### DATA EXTRACT
------------------------------------------------------------------------

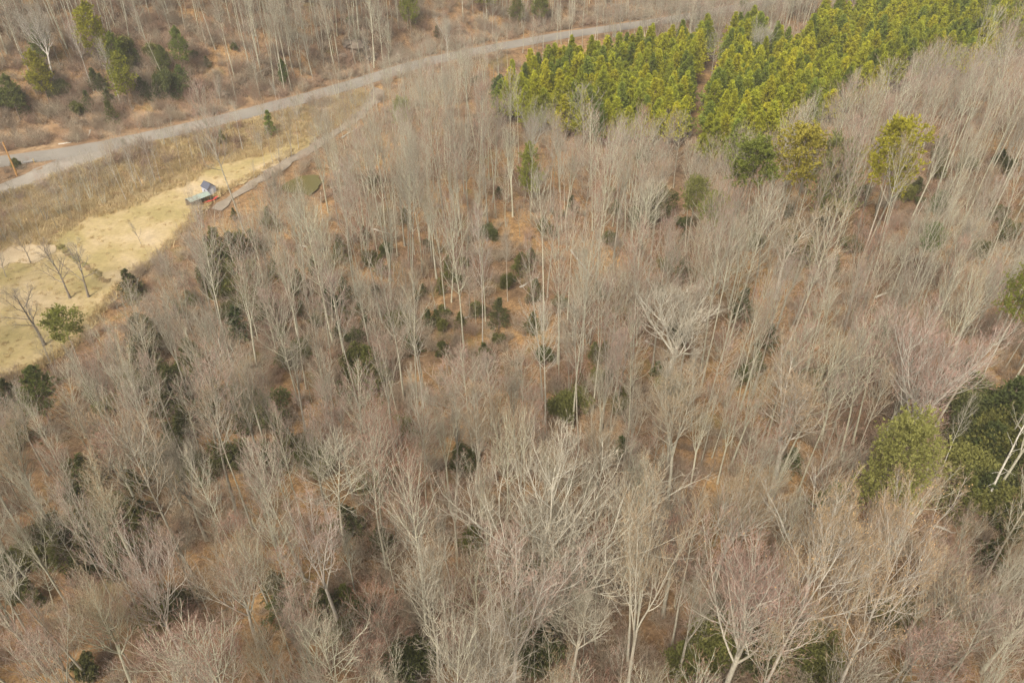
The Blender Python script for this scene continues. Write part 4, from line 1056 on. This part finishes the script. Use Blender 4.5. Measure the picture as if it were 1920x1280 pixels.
# ------------------------------------------------------------------ evergreen shrubs
SLIB = []
for s in range(6):
    st, fo_ = gen_shrub(300+s, 2.0, 3.0, 2300, .26); q = Kind(); q.st = st.mesh('stem', [M_WOODIN]); q.fo = fo_.mesh('foliage', [M_LEAF], False); SLIB.append(q)
BIGS = []
for s in range(4):
    st, fo_ = gen_shrub(340+s, 2.0, 3.0, 5200, .16, 18); q = Kind(); q.st = st.mesh('stem', [M_WOODIN]); q.fo = fo_.mesh('foliage', [M_LEAF], False); BIGS.append(q)
SL, HL = [], []
for (px, py, r) in SHRUBS:
    x, y = at(px, py); dp = proj(x, y, H(x, y))[2]; rw = r*dp/FPX
    if random.random() < (.25 if rw > 2.4 else .5):
        hh = rw*random.uniform(2.1, 3.0); base = random.choice([(.13, .145, .042), (.11, .13, .042), (.165, .17, .045), (.14, .145, .055)])
        o = put_pine(random.choice(PLIB['hemlock']), x, y, H(x, y)-.05, random.uniform(0, 6.28), hh, rw*3.0/hh*random.uniform(.85, 1.1), base, 'young_hemlock')
        a, b, _ = proj(x, y, H(x, y)+hh*.5); HL.append((o, a, b, rw)); continue
    q = random.choice(SLIB if rw < 1.25 else BIGS); o = bpy.data.objects.new('evergreen_shrub', None); C.objects.link(o); o.location = (x, y, H(x, y)-.05); o.rotation_euler = (0, 0, random.uniform(0, 6.28))
    s = rw/1.75; o.scale = (s, s*random.uniform(.8, 1.2), s*random.uniform(.85, 1.6)*(1 if rw < 2.4 else .85)*(1.25 if py < 240 and px < 420 else 1)); o.empty_display_size = .3
    j = random.uniform(.8, 1.25); base = random.choice([(.125, .13, .04), (.105, .115, .038), (.155, .155, .045), (.13, .132, .048), (.18, .175, .05)])
    for pn, me in (('stem', q.st), ('foliage', q.fo)):
        p = bpy.data.objects.new(pn, me); C.objects.link(p); p.parent = o; p['tint'] = tuple(c*j for c in base)
    a, b, _ = proj(x, y, H(x, y)+s*1.6); SL.append((o, a, b, rw))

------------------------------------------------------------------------

### TASK DETAILS
Without the pictures, retype the whole of the material above exactly.

### FINISHED TASK
The Blender Python script for this scene continues. Write part 4, from line 1056 on. This part finishes the script. Use Blender 4.5. Measure the picture as if it were 1920x1280 pixels.
# ------------------------------------------------------------------ evergreen shrubs
SLIB = []
for s in range(6):
    st, fo_ = gen_shrub(300+s, 2.0, 3.0, 2300, .26); q = Kind(); q.st = st.mesh('stem', [M_WOODIN]); q.fo = fo_.mesh('foliage', [M_LEAF], False); SLIB.append(q)
BIGS = []
for s in range(4):
    st, fo_ = gen_shrub(340+s, 2.0, 3.0, 5200, .16, 18); q = Kind(); q.st = st.mesh('stem', [M_WOODIN]); q.fo = fo_.mesh('foliage', [M_LEAF], False); BIGS.append(q)
SL, HL = [], []
for (px, py, r) in SHRUBS:
    x, y = at(px, py); dp = proj(x, y, H(x, y))[2]; rw = r*dp/FPX
    if random.random() < (.25 if rw > 2.4 else .5):
        hh = rw*random.uniform(2.1, 3.0); base = random.choice([(.13, .145, .042), (.11, .13, .042), (.165, .17, .045), (.14, .145, .055)])
        o = put_pine(random.choice(PLIB['hemlock']), x, y, H(x, y)-.05, random.uniform(0, 6.28), hh, rw*3.0/hh*random.uniform(.85, 1.1), base, 'young_hemlock')
        a, b, _ = proj(x, y, H(x, y)+hh*.5); HL.append((o, a, b, rw)); continue
    q = random.choice(SLIB if rw < 1.25 else BIGS); o = bpy.data.objects.new('evergreen_shrub', None); C.objects.link(o); o.location = (x, y, H(x, y)-.05); o.rotation_euler = (0, 0, random.uniform(0, 6.28))
    s = rw/1.75; o.scale = (s, s*random.uniform(.8, 1.2), s*random.uniform(.85, 1.6)*(1 if rw < 2.4 else .85)*(1.25 if py < 240 and px < 420 else 1)); o.empty_display_size = .3
    j = random.uniform(.8, 1.25); base = random.choice([(.125, .13, .04), (.105, .115, .038), (.155, .155, .045), (.13, .132, .048), (.18, .175, .05)])
    for pn, me in (('stem', q.st), ('foliage', q.fo)):
        p = bpy.data.objects.new(pn, me); C.objects.link(p); p.parent = o; p['tint'] = tuple(c*j for c in base)
    a, b, _ = proj(x, y, H(x, y)+s*1.6); SL.append((o, a, b, rw))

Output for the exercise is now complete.